Lascaille’s Shroud – “Leaving Earth Behind” EP review


Lascaille’s Shroud

“Leaving Earth Behind”

Independent, 2012

Rating: 9.5/10

Music can be many things to different people. To some, it is a form of entertainment; to others, a type of communication. Some may treat it as art, abstract and yet conveying some of creator’s passion and worldview to intended audience. To others it is a constant companion following side-by-side in all of our trials, triumphs, tribulations, and moments of contemplation.

Whatever one’s personal stylistic preference might be, there is no denying the impact of music on our lives. And yet it is very uncommon that a work comes about that aims for all of these disparate goals and successfully achieves them. Lascaille’s Shroud’s “Leaving Earth Behind” is that uncommon work that merges mood, atmosphere, story, and technical proficiency into spectacular soundscape that greatly magnifies the sum of its parts.

On the very basic level, this one-man project plays progressive death metal, however, this description is far too simplistic to describe the music, and does not do the material justice. Where many of that genre’s luminaries create masterpieces of technical precision and dexterous playing, Lascaille’s Shroud eschews much of over-the-top complexity, unusual time signatures, and shred playing in favor of creating a spacey, atmospheric feeling that permeates every moment of this forty-plus minute release. Instead, “Leaving Earth Behind” sounds like a transcendent science fiction offspring of Opeth’s penchant for writing lengthy songs, Dimmu Borgir’s sense of keyboard orchestration, and Bal-Sagoth’s addiction to writing epic concepts to go with the music.

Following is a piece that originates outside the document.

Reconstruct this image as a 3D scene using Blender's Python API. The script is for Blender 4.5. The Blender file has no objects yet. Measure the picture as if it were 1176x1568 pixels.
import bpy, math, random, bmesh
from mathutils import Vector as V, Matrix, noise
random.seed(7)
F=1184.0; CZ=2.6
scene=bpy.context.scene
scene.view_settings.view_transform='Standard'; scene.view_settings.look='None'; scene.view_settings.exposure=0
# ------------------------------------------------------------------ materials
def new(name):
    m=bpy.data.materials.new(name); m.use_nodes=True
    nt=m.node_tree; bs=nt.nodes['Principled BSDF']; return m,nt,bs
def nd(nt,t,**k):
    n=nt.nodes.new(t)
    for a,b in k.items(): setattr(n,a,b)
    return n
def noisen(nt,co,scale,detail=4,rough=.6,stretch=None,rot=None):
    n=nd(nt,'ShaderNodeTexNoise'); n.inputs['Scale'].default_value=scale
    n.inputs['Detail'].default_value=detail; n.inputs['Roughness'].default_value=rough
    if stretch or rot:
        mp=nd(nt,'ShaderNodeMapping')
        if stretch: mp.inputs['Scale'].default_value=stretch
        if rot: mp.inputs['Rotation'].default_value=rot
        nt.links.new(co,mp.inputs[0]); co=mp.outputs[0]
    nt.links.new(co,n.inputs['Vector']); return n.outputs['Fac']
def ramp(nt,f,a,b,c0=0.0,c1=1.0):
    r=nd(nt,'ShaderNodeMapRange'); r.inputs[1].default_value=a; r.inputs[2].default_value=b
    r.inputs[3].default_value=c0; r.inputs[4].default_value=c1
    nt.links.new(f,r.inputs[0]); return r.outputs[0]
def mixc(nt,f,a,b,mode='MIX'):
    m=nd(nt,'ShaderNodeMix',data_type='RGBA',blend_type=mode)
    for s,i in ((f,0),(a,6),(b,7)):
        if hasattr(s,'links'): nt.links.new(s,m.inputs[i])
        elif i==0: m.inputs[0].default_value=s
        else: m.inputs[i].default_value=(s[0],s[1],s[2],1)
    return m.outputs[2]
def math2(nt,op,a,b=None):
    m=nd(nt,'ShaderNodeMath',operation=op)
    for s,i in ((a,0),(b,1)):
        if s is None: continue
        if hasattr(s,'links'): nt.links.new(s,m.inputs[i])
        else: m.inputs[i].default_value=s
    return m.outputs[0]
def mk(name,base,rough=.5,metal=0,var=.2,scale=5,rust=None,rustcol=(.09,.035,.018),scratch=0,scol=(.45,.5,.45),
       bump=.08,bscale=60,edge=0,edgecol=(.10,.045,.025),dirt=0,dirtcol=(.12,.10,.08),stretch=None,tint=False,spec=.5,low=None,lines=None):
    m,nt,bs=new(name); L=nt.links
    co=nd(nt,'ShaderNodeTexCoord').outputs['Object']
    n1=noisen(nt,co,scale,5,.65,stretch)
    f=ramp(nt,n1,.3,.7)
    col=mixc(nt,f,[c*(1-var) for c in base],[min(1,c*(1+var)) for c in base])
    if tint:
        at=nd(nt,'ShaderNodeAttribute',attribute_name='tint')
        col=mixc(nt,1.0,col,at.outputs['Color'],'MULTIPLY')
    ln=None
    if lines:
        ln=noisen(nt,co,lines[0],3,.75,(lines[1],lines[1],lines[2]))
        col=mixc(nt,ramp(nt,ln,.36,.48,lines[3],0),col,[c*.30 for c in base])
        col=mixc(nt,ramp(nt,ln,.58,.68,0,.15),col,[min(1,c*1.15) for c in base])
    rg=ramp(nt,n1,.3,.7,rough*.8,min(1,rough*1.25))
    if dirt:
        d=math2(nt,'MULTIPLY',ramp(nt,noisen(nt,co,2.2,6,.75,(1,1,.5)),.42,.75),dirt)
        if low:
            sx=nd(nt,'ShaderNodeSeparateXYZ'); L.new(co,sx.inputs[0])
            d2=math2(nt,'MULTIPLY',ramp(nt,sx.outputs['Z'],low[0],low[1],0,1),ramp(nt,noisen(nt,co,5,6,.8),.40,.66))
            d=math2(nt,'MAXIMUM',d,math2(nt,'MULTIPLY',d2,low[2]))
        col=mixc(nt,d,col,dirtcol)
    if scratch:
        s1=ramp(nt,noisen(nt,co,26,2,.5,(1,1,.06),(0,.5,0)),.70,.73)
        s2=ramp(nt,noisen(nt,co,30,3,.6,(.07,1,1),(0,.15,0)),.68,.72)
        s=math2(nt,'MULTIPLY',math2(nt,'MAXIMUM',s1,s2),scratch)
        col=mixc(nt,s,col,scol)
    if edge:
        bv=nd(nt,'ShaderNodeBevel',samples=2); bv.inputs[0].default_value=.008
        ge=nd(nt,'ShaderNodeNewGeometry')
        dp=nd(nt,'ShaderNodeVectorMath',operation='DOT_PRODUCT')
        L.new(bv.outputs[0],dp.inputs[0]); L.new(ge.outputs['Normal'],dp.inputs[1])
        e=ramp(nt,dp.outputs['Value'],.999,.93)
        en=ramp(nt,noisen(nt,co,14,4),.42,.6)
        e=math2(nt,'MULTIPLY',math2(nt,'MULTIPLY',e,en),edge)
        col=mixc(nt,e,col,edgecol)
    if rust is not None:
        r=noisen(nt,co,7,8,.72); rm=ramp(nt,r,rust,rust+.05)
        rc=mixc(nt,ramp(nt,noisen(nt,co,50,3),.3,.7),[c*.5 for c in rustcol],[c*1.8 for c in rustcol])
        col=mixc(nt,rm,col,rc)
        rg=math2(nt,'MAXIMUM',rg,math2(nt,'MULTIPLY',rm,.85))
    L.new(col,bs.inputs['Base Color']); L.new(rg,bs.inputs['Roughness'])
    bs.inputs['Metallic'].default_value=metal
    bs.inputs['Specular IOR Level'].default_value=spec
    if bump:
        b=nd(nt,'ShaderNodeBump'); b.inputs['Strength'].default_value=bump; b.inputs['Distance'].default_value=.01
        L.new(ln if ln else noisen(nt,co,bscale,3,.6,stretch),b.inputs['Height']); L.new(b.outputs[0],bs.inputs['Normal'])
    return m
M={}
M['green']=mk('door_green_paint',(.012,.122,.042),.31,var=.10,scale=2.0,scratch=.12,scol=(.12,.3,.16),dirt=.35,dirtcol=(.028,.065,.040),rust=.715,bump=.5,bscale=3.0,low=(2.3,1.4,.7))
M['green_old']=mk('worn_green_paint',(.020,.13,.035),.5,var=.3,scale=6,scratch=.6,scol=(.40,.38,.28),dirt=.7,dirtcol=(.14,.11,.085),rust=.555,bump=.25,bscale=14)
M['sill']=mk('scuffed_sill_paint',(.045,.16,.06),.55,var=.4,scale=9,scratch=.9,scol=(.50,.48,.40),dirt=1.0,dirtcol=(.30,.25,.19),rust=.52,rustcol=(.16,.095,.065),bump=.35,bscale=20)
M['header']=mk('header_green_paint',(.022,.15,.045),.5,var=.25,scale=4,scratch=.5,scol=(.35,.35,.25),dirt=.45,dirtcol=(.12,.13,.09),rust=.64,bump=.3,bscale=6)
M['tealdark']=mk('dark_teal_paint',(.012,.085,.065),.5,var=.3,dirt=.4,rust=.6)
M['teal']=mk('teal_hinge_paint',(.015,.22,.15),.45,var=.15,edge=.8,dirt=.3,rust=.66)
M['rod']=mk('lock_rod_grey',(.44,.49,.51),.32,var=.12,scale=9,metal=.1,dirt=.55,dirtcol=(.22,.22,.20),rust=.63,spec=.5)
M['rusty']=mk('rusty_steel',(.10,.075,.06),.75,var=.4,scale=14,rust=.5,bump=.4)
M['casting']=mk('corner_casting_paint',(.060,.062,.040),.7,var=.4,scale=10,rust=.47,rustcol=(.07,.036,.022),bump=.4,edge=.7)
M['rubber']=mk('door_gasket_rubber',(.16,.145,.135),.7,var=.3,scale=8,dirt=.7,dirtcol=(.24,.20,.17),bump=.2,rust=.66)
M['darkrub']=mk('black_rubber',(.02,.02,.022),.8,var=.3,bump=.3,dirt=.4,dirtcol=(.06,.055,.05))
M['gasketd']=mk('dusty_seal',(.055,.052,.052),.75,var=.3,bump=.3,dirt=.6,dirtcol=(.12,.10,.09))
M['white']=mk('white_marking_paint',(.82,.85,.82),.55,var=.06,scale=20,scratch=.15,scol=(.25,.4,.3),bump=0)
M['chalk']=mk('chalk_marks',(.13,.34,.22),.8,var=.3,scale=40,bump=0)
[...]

There are moments where instrumentation steps up to remind the listener that Brett Windnagle, the man behind the project, is indeed a highly proficient player – but those moments never feel forced, and actually enhance the music instead of serving to show off the playing skill. More often than not, Lascaille’s Shroud relies on ambient passages that never feel forced, but instead create lush yet melancholic soundscapes through judicious use of very prominent keyboards. The vocals are primarily death and black metal growls and shrieks, however, they rarely take the spotlight, serving to enhance the music instead of being the focal point.

“Leaving Earth Behind” is built around a trio of conceptual tracks centered around a suitably epic science fiction storyline. While many conceptual efforts fall short due to forcing the music to conform to a story, in this case the results are truly synergic in nature. The music and the story feed off each other, presenting the listener with a cohesive whole that must be experienced rather than merely listened to. At times the album sounds like a soundtrack to a movie of monumental proportions, however, it never cheapens the impact. While this high-brow concept may turn off casual listeners, or may even invite accusations of pretentiousness, the truth of the matter is that Lascaille’s Shroud succeeds in accomplishing a lofty, ambitious objective, and creates a highly remarkable composition that serves as a teaser for the upcoming full-length album, which will reprise the story and fill it with additional songs.

This is the music for long drives through the mountains in the dark, with distant lights and partially obscured constellations as one’s only companions. This is the record for those of us who enjoy being challenged with provocative works of fiction, for those who would lose themselves in existentialist contemplation brought forth by art and literature. This is the celebration of music as art in its purest, most honest form, and the beginning of a journey that takes the listener into places where only imagination and creativity rule unbound. This is Lascaille’s Shroud.